Приехали часа в четыре. Евгений в кухне на печке со своим Арсиком. Когда зажгли огонь, прибежали дети Елизаветы Ильинишны Добровольской (Победимовой) — мальчик и девочка, мальчик хотел страстно видеть «живого писателя»; рассказали, что уже начался погром, которого давно ждали в Ефремове. Я пошел в парикмахерскую — слух вздорный, хотя действительно ждут с часу на час. Отврат[тительный] «демократ» завивался самым бл…м образом, завился на 1 р. 75 к. Малый, что стриг меня, вежливейше спросил: «Под полечку прикажете?» Светила луна (почти 1/2). Ночевал не во флигеле, а в доме, долго разговаривал через дверь с Елизаветой Ильинишной.
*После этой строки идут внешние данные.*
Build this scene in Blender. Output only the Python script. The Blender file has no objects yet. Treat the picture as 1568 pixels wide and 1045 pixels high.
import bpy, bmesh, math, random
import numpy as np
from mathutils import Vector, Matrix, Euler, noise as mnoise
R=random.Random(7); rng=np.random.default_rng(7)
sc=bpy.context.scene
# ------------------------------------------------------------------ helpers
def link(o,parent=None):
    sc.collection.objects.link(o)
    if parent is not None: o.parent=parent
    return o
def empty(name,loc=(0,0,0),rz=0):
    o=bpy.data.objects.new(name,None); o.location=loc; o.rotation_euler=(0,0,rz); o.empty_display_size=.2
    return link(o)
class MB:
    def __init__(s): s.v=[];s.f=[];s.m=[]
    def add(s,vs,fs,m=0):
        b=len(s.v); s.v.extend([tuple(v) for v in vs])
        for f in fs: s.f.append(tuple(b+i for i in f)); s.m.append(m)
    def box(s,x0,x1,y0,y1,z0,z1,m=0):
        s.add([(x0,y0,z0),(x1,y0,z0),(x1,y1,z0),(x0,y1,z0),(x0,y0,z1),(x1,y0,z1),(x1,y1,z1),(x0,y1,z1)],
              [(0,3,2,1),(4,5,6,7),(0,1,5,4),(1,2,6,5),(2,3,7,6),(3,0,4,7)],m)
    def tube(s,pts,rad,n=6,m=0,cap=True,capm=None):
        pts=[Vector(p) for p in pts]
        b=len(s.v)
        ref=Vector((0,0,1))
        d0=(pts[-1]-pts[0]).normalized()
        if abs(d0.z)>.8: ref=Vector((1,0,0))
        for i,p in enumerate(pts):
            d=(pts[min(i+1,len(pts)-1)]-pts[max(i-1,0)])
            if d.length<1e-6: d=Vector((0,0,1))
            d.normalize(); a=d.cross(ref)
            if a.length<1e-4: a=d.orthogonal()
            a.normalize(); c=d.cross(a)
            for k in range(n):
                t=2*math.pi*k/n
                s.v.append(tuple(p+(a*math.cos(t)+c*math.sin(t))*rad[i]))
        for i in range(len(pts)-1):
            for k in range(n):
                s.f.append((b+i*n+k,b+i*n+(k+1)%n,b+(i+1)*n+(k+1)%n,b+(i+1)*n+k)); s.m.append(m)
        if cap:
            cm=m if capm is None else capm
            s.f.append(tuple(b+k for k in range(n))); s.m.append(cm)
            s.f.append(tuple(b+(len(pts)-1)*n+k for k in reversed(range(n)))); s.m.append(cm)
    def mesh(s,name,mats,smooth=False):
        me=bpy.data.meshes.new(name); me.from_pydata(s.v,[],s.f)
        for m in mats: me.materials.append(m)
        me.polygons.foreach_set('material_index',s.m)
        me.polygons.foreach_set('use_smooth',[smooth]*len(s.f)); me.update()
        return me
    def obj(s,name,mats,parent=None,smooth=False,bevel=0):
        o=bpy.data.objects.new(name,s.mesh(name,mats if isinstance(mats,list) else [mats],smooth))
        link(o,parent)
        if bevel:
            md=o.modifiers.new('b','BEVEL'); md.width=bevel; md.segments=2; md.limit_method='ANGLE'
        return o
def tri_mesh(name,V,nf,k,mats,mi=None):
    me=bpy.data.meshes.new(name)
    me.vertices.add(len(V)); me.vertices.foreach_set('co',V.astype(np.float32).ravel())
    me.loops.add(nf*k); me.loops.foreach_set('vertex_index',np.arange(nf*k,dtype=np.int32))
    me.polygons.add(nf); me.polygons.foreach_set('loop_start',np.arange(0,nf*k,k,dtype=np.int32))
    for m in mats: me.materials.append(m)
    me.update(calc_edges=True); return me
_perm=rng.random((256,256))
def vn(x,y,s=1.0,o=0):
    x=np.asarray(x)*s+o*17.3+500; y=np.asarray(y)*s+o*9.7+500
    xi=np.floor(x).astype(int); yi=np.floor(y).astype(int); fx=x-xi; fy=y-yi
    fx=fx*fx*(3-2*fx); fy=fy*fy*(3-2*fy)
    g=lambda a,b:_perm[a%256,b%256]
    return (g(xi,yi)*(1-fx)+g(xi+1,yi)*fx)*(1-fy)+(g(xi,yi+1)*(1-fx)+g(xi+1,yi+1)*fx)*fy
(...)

Она разошлась с мужем, выходит за другого, за пожилого. Я очень удивил ее, угадав, что у него слабые волосы (он довольно большой, блондин, «ждет его десять лет») и что он очень любит ее детей. Не физически, но все-таки волновался близостью женщины за дверью, с которой мы одни в доме, за исключением крепко спящих детей. В три часа проснулся, не спал до шести, приехала в четыре старуха Победимова — я испугался, думал, она на лошадях, бежала от мужиков.